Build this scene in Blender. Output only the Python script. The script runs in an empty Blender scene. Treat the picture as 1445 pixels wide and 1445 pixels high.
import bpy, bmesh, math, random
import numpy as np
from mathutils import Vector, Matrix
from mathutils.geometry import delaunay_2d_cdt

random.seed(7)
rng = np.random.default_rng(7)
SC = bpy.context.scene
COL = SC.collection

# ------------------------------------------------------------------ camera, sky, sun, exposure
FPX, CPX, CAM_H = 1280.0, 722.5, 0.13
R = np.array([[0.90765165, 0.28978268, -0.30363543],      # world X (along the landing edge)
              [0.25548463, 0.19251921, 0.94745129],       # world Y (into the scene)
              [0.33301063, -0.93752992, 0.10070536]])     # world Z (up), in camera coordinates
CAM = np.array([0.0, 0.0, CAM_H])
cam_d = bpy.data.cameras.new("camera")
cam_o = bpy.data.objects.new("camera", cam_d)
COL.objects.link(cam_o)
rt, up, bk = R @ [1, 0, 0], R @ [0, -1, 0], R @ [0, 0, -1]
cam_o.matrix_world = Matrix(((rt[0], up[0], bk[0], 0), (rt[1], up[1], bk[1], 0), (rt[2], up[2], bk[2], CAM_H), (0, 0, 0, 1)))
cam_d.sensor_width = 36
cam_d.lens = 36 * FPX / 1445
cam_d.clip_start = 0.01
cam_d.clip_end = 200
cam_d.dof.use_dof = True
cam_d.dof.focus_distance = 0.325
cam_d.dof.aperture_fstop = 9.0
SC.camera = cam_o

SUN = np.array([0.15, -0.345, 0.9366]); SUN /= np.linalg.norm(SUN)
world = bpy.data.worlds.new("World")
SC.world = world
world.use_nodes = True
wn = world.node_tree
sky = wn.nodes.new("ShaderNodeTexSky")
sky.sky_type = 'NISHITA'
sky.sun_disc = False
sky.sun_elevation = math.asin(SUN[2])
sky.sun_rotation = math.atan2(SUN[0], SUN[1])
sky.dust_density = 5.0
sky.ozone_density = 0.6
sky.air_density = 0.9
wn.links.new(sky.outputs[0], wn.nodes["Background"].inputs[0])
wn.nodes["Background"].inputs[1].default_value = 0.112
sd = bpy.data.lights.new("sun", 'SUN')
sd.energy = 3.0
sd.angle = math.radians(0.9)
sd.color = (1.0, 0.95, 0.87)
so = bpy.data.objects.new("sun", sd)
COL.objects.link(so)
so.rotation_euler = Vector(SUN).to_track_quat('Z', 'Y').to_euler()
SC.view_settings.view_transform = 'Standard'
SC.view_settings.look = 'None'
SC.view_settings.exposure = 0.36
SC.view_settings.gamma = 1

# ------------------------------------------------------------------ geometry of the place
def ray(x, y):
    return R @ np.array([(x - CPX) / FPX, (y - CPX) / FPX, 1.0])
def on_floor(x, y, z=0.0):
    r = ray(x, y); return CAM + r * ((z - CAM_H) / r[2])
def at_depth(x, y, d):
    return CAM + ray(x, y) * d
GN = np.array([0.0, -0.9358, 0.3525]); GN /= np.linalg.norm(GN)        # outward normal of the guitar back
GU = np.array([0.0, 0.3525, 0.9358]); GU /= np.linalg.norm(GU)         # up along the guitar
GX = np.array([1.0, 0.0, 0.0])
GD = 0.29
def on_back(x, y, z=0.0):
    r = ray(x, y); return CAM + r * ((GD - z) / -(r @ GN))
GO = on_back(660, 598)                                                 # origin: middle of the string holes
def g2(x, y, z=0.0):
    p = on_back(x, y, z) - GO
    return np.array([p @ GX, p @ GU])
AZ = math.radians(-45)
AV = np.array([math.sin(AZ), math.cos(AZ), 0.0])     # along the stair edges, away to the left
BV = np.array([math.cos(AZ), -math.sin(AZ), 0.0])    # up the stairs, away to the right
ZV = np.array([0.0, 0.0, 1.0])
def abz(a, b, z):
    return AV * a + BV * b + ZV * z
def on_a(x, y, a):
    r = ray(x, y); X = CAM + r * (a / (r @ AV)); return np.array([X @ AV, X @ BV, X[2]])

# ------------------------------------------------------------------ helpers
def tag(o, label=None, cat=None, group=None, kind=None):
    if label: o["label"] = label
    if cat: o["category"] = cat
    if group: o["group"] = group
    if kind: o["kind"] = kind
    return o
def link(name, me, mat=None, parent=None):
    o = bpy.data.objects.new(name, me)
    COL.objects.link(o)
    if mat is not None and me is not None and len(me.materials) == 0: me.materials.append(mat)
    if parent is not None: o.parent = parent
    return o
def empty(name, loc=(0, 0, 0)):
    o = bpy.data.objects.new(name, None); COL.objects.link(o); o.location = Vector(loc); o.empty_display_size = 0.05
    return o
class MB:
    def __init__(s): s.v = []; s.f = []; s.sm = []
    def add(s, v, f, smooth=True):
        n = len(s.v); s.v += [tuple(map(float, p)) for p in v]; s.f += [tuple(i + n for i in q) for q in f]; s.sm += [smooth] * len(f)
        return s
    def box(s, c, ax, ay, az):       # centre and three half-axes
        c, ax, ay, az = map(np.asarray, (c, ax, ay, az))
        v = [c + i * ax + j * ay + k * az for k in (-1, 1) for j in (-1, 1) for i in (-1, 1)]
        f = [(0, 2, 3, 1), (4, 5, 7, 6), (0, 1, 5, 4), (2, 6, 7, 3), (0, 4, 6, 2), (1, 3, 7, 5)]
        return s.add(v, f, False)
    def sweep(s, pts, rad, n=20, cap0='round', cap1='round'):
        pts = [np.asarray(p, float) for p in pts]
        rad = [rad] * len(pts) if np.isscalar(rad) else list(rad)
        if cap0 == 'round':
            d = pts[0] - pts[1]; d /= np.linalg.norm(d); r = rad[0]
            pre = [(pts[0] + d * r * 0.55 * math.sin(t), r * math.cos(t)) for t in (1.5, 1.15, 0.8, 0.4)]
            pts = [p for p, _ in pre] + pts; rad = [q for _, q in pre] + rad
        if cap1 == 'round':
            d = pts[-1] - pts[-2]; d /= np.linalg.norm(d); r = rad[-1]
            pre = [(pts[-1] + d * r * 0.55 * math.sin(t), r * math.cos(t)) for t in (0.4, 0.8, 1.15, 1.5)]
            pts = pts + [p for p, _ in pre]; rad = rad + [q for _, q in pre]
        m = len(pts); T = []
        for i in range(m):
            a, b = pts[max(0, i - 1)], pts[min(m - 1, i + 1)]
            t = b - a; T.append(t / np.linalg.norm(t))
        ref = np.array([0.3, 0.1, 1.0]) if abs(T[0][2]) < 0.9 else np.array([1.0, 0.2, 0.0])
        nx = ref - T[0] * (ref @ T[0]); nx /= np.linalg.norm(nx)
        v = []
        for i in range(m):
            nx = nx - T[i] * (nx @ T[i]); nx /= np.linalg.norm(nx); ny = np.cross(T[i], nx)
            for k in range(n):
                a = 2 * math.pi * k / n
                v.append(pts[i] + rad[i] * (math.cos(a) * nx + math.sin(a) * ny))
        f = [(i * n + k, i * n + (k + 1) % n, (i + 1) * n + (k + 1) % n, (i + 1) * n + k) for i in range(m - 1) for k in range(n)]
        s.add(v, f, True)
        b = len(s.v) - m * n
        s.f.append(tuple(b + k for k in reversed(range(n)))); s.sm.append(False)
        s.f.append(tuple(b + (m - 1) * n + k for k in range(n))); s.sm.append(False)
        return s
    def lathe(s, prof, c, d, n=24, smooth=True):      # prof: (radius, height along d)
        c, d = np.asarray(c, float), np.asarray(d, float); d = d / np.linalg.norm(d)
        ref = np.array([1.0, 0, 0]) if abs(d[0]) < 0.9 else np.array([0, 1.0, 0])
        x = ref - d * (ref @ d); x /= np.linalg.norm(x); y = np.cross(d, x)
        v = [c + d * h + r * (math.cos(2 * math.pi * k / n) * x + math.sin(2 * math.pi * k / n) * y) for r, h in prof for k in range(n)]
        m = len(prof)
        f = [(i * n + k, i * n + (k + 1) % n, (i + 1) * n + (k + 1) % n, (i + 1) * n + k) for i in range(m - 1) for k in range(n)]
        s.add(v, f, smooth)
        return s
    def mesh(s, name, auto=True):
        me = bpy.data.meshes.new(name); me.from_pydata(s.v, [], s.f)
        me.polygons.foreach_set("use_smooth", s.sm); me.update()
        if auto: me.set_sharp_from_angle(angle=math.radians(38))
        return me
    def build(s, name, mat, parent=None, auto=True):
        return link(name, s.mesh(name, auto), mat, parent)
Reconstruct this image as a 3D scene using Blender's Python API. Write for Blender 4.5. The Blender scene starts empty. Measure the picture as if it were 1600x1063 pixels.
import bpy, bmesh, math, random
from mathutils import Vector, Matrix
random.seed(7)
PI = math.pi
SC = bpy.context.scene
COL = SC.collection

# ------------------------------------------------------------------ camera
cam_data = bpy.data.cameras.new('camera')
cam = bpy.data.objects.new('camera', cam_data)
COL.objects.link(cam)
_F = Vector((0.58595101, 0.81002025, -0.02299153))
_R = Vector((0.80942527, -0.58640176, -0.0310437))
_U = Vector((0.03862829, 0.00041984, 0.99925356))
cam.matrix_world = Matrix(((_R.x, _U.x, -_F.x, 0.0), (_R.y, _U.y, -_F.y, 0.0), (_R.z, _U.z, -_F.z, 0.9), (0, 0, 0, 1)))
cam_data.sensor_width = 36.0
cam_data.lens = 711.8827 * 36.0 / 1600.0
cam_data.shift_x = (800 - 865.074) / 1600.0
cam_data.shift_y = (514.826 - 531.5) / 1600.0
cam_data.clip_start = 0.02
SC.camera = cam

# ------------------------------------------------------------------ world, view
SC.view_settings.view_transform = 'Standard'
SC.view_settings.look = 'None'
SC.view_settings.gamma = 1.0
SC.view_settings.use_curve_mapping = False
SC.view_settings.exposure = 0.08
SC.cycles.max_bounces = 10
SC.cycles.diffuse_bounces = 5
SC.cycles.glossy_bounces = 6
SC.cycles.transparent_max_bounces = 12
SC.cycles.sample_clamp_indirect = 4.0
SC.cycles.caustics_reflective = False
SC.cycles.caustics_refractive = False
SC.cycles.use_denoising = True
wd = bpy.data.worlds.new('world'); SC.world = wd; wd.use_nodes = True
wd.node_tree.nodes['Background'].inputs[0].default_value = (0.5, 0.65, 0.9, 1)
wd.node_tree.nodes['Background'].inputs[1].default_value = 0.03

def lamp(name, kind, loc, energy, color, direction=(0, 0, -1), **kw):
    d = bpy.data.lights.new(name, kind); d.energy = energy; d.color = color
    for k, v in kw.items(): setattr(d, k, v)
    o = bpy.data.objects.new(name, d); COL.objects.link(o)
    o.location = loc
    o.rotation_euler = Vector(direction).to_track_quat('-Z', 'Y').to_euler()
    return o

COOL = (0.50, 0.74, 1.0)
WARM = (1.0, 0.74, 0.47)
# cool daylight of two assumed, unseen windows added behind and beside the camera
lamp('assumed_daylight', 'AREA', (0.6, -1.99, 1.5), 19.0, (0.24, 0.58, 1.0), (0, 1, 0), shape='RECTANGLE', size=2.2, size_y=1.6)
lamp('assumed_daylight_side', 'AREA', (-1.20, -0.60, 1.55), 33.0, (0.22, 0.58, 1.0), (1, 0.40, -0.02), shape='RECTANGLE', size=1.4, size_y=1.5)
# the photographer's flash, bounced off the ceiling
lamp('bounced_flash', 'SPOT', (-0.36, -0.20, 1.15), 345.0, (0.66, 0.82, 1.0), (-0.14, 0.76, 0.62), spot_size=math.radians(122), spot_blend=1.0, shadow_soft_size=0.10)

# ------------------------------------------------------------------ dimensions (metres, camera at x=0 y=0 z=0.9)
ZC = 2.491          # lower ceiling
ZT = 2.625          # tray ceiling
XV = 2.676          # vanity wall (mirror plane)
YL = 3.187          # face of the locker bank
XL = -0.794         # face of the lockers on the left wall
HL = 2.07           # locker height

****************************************

» **DESCRIPTION OF THE TASK**
Exact duplication is required for the lines above, from the line that contains "Reconstruct this image" to the line that contains "wd.node_tree.nodes['Background'].inputs[1].default_value = 0.03", inclusive; omit all others.

» **THE RESPONSE**
Reconstruct this image as a 3D scene using Blender's Python API. Write for Blender 4.5. The Blender scene starts empty. Measure the picture as if it were 1600x1063 pixels.
import bpy, bmesh, math, random
from mathutils import Vector, Matrix
random.seed(7)
PI = math.pi
SC = bpy.context.scene
COL = SC.collection

# ------------------------------------------------------------------ camera
cam_data = bpy.data.cameras.new('camera')
cam = bpy.data.objects.new('camera', cam_data)
COL.objects.link(cam)
_F = Vector((0.58595101, 0.81002025, -0.02299153))
_R = Vector((0.80942527, -0.58640176, -0.0310437))
_U = Vector((0.03862829, 0.00041984, 0.99925356))
cam.matrix_world = Matrix(((_R.x, _U.x, -_F.x, 0.0), (_R.y, _U.y, -_F.y, 0.0), (_R.z, _U.z, -_F.z, 0.9), (0, 0, 0, 1)))
cam_data.sensor_width = 36.0
cam_data.lens = 711.8827 * 36.0 / 1600.0
cam_data.shift_x = (800 - 865.074) / 1600.0
cam_data.shift_y = (514.826 - 531.5) / 1600.0
cam_data.clip_start = 0.02
SC.camera = cam

# ------------------------------------------------------------------ world, view
SC.view_settings.view_transform = 'Standard'
SC.view_settings.look = 'None'
SC.view_settings.gamma = 1.0
SC.view_settings.use_curve_mapping = False
SC.view_settings.exposure = 0.08
SC.cycles.max_bounces = 10
SC.cycles.diffuse_bounces = 5
SC.cycles.glossy_bounces = 6
SC.cycles.transparent_max_bounces = 12
SC.cycles.sample_clamp_indirect = 4.0
SC.cycles.caustics_reflective = False
SC.cycles.caustics_refractive = False
SC.cycles.use_denoising = True
wd = bpy.data.worlds.new('world'); SC.world = wd; wd.use_nodes = True
wd.node_tree.nodes['Background'].inputs[0].default_value = (0.5, 0.65, 0.9, 1)
wd.node_tree.nodes['Background'].inputs[1].default_value = 0.03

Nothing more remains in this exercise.